Cicerone, da sempre avversario di ogni congiura, ma che di certo non approva l’operato di Caio Giulio, probabilmente è informato dei preparativi, ma decide di non prendervi parte né di avvertire il console del pericolo che corre.

Alla fine però qualcuno parla, e fa a Cesare il nome del cospiratore Bruto. E Cesare risponde seccato: “Bruto saprà attendere la fine naturale di questo corpo malaticcio”.

Un’aria grave adesso opprime Roma. Si verificano altri presagi, di cui prende nota il puntuale Cicerone. Sul Campidoglio piove di tutto: acqua, pietre e persino meteoriti, che Cicerone chiama “bolidi di fuoco”. Arriva a Roma la notizia che sulle Alpi c’è stato un terremoto e che altrove i fiumi si fermano e cominciano a scorrere al contrario. Da alcuni pozzi al posto dell’acqua esce sangue.

Gravi lutti sono in arrivo. E non solo i cavalli portuensi si mettono a piangere. Pare anche che varie bestie del Campidoglio, di fronte alla sordità di Cesare, abbiano cominciato a parlare, pur di metterlo in campana. Cesare la prende con fatalismo, e decide di mettere in licenza la Guardia Iberica, il suo fidato corpo di guardia personale. Cesare pronuncia parole famose: “Ho vissuto abbastanza, sia in anni che in gloria”.
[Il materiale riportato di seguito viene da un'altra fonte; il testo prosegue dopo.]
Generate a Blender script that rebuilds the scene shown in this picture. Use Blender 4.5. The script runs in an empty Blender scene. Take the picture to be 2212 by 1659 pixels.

Il mimo Publilio Siro gli rivolge parole celebri: “Fortuna vitrea est. Tum, cum splendet, frangitur”. La fortuna è come il vetro, più risplende e più è fragile. Un altro personaggio dell’epoca, l’aruspice Spurinna, gli consegna un monito quanto mai preciso: gli dice di non uscire di casa alle idi di marzo, cioè il 15 del mese.

Il giorno che precede, il 14, Caio Giulio lo passa nella Reggia palatina, dormendo la notte con Calpurnia. All’alba Calpurnia racconta al marito di aver avuto un sogno luttuoso. Cesare le risponde con parole passate alla storia: “Non dobbiamo aver paura che della paura. Gli uomini coraggiosi muoiono una volta sola”.

Arriva la mattina fatidica delle idi di marzo. Caio Giulio si reca al Senato, che all’epoca ha una sede provvisoria al Campo Marzio, perché il Palazzo senatorio è da poco andato a fuoco. Lungo la via incontra di nuovo Spurinna. Caio Giulio lo prende in giro: “Profeta di sventure! Eccomi ancora qui, nonostante le idi siano arrivate”. L’indovino gli risponde severo: “Sì, sono arrivate. E non sono ancora finite”.

Al Campo Marzio, ad attenderlo sotto la statua di Pompeo, Caio Giulio trova 60 cospiratori, 23 pugnalate e il tragico appuntamento col destino.